Since 2006, DFID has given £9 million ($14.4 million) to anti-corruption units within the City of London and Metropolitan police forces which pursue foreign officials’ money laundered in London and investigate allegations of bribes paid abroad by UK companies.

“Stamping out corruption is a vital part of DFID’s work and something I feel incredibly strongly about,” Secretary of State for International Development Justine Greening told Thomson Reuters Foundation. “When corruption happens in developing countries it is the very poorest people who foot the bill.”

 Over £100 million ($160 million) of assets have been restrained, confiscated or forfeited and almost £14 million has been returned to developing countries as a result of DFID's initiative. 

“We are encouraging agencies to follow the lead of DFID and use aid money to fund investigation and prosecution at home,” Lomoy said. “We also encourage donors to be a bit daring and innovative here.”

The City of London’s Overseas Anti Corruption Unit (OACU) has nearly 20 live cases and has convicted more than six people this year.

An OACU investigation led to the UK’s first conviction for bribes paid abroad. In 2008, a British company director and an adviser to Uganda’s president were jailed in England for paying £80,000 in bribes connected with a defence project.

DETERRENT

Most important is the deterrent effect on countries like Nigeria, whose economic development has been held back for decades by massive corruption.

James Ibori, governor of Nigeria’s oil-producing Delta State until 2007, was jailed for 13 years in 2012 after pleading guilty to 10 counts of fraud and money laundering worth $79 million, in one of the UK’s biggest embezzlement cases.

Ibori is the most senior Nigerian politician to be held to account for corruption.

In contrast Diepreye Alamieyeseigha, ex-governor of oil-producing Bayelsa state, was sentenced to two years’ jail in Nigeria in 2007 for corruption and money laundering but served just days of his sentence after spending nearly two years in detention awaiting trial.
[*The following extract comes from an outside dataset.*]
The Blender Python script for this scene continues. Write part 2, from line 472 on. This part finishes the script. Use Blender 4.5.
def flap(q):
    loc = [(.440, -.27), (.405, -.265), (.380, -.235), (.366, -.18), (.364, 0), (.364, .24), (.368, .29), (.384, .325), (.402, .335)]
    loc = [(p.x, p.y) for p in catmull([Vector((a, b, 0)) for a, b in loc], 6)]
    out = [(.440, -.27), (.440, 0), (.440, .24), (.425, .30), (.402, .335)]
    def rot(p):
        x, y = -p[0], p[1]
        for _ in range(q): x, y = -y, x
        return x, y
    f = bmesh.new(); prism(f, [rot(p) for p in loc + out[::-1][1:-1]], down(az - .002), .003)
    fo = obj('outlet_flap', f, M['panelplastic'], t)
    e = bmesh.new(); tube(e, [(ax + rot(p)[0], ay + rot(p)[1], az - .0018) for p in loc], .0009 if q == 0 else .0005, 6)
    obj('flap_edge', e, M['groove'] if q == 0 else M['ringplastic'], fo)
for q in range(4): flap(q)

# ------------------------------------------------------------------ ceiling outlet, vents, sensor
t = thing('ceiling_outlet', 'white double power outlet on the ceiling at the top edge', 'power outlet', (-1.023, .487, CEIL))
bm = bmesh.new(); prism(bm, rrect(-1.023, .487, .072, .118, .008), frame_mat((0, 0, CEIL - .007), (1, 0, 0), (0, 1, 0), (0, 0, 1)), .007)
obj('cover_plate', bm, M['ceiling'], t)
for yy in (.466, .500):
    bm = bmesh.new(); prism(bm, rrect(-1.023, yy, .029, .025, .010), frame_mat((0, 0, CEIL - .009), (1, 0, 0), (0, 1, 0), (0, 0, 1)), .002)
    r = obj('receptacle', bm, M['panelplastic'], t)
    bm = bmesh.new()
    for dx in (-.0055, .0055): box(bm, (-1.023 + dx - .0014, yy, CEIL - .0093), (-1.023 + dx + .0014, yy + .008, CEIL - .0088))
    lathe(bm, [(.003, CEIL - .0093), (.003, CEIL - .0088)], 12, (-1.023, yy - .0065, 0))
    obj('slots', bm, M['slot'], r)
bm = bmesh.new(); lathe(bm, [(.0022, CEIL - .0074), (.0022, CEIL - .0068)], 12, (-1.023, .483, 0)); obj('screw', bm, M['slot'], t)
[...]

He received a pardon from President Goodluck Jonathan earlier this year, which means he can re-enter politics. Anti-graft activists condemned his short jail sentence and pardon as inadequate, given his theft of millions of dollars of public money.
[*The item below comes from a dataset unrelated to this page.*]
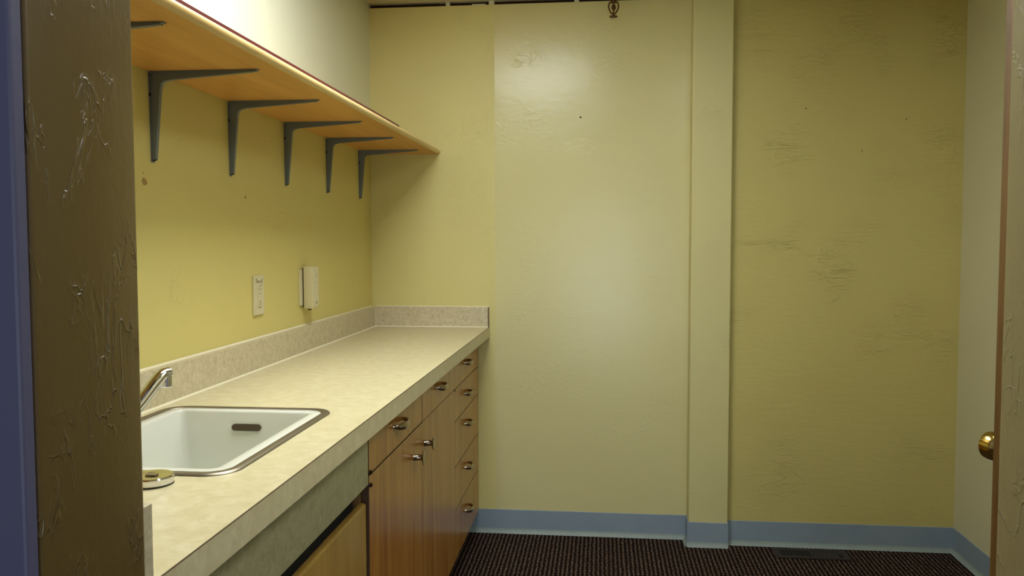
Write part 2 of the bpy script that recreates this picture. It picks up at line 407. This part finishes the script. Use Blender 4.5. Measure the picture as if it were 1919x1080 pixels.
# brackets
def make_bracket(y, label):
    b = thing('shelf_bracket', label, 'shelf bracket', (XL, y, ZS), 'blue grey brackets under the wall shelf')
    H, A, w2 = .197, .248, .0055
    out = [(.0016, -H)] + [(.0016, -.030)]
    for i in range(6):
        a = math.pi/2*i/5; out.append((.0016+.012*(1-math.cos(a)) + .002, -.014 + .0124*math.sin(a)))
    out += [(A, -.0016), (A, -.0052), (.047, -.0195)]
    out += [(.034, -.0225), (.0275, -.028), (.0248, -.038), (.010, -H)]
    part(MB().prism([(XL+u, ZS+v) for u, v in out], 'y', y-w2, y+w2), 'web', M['brk'], b)
    # flanges against wall and shelf, tapering to the tips
    mb = MB(); mb.prism([(y-.011, ZS-.003), (y+.011, ZS-.003), (y+.0065, ZS-H-.006), (y-.0065, ZS-H-.006)], 'x', XL+.0002, XL+.0022)
    part(mb, 'wall_flange', M['brk'], b)
    mb = MB(); mb.prism([(XL+.003, y-.011), (XL+.003, y+.011), (XL+A+.006, y+.006), (XL+A+.006, y-.006)], 'z', ZS-.0022, ZS-.0002)
    part(mb, 'shelf_flange', M['brk'], b)
    rx = Matrix.Translation((XL+.0020, y-.001, ZS-H+.001)) @ Matrix.Rotation(math.pi/2, 4, 'Y')
    part(MB().lathe([(0, .0085), (.0025, .0082), (.0036, .0070), (.0036, 0), (0, 0)], 12, rx), 'screw', M['rust'], b, True)
    rz = Matrix.Translation((XL+A-.004, y, ZS-.002)) @ Matrix.Rotation(math.pi, 4, 'X')
    part(MB().lathe([(0, .0052), (.003, .0048), (.0042, .003), (.0042, 0), (0, 0)], 12, rz), 'screw', M['steelscrew'], b, True)
    rx = Matrix.Translation((XL+.0020, y-.009, ZS-.052)) @ Matrix.Rotation(math.pi/2, 4, 'Y')
    part(MB().lathe([(0, .003), (.0026, .0026), (.004, .001), (.004, 0), (0, 0)], 12, rx), 'screw', M['rust'], b, True)
    return b
by = [1.411, 1.815, 2.217, 2.622, 3.032, 3.449]
bl = ['shelf bracket nearest the doorway jamb, only its arm tip showing',
      'shelf bracket directly above the bare wall patch, second from the jamb',
      'shelf bracket with its foot left of the outlet plate, third from the jamb',
      'shelf bracket between the outlet plate and the wall box, fourth from the jamb',
      'shelf bracket just past the wall box, second from the back wall',
      'smallest-looking shelf bracket, closest to the back wall corner']
b0 = make_bracket(by[0], bl[0])
for y, l in zip(by[1:], bl[1:]):
    b = copy_tree(b0); b.location.y = y; b['label'] = l

# ------------------------------------------------------------------ worktop with sink cut-out
SK = (-.966, -.583, 1.252, 1.790)        # sink rim outline
WY0 = YF1+.0005
t = thing('countertop', 'long beige laminate worktop with low splashback, a sink set in it', 'countertop', (XL, 2.2, TOP))
mb = MB(); bm = mb.bm
outer = [(XL+.001, WY0), (XF, WY0), (XF, YB-.001), (XL+.001, YB-.001)]
hole = rrect(SK[0]+.008, SK[1]-.008, SK[2]+.008, SK[3]-.008, .045)
def loop(pts, z):
    v = [bm.verts.new((x, y, z)) for x, y in pts]; return [bm.edges.new((v[i], v[(i+1) % len(v)])) for i in range(len(v))]
fill = bmesh.ops.triangle_fill(bm, edges=loop(outer, TOP)+loop(hole, TOP), use_beauty=True, use_dissolve=False)
fc = [f for f in fill['geom'] if isinstance(f, bmesh.types.BMFace)]
ex = bmesh.ops.extrude_face_region(bm, geom=fc)
bmesh.ops.translate(bm, verts=[v for v in ex['geom'] if isinstance(v, bmesh.types.BMVert)], vec=(0, 0, -.030))
part(mb, 'worktop_slab', M['lam'], t)
part(MB().box(XF-.020, XF+.0012, WY0, YB-.001, TOP-.044, TOP-.0008), 'front_edge', M['lam'], t)
part(MB().box(XF-.0002, XF+.0014, WY0, YB-.001, TOP-.0008, TOP+.0004), 'edge_seam', M['seam'], t)
SPL = 1.002
def splash(x0, x1, y0, y1):
    mb = MB(); mb.box(x0, x1, y0, y1, TOP, SPL, .0012, 2); return part(mb, 'splashback', M['lam_s'], t)
splash(XL+.0005, XL+.020, WY0, YB-.001)
splash(XL+.0202, XF-.0005, YB-.020, YB-.001)
splash(XL+.0202, XF+.0005, WY0, WY0+.019)
part(MB().prism([(XL+.020, TOP), (XL+.0245, TOP), (XL+.020, TOP+.0035)], 'y', WY0+.02, YB-.02), 'caulk_line', M['caulk'], t)
part(MB().prism([(YB-.020, TOP), (YB-.0245, TOP), (YB-.020, TOP+.0035)], 'x', XL+.02, XF-.004), 'caulk_line', M['caulk'], t)
part(MB().box(XF-.0045, XF-.0005+.0005, YB-.0215, YB-.0195, TOP+.001, SPL-.001), 'edge_seam', M['seam'], t)
part(MB().box(XL+.0195, XL+.0212, YB-.0215, YB-.020, TOP+.002, SPL), 'caulk_line', M['caulk'], t)
part(MB().prism([(XL+.0005, SPL), (XL+.006, SPL), (XL+.0005, SPL+.004)], 'y', WY0+.02, YB-.02), 'caulk_line', M['caulk'], t)
part(MB().prism([(YB-.0005, SPL), (YB-.005, SPL), (YB-.0005, SPL+.003)], 'x', XL+.02, XF-.001), 'caulk_line', M['caulk'], t)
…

The two cases, however, do appear to have deterred other officials. “A senior investigative officer in Nigeria stated that ‘there was an 80 percent drop in Nigerian assets going to the UK after the cases of the governors’,” U4 said in a report.

Some activists say that money spent in donor countries on fighting corruption should not be taken from the aid budget.

“It’s not something you do as aid. It’s something you do because it’s your responsibility as a government,” said Tove Maria Ryding, an analyst with the European Network on Debt and Development, an advocacy group.

“It’s a political problem, when we start calling it ‘aid to Africa’ when we take action against the individuals that are illegally taking money out of Africa.”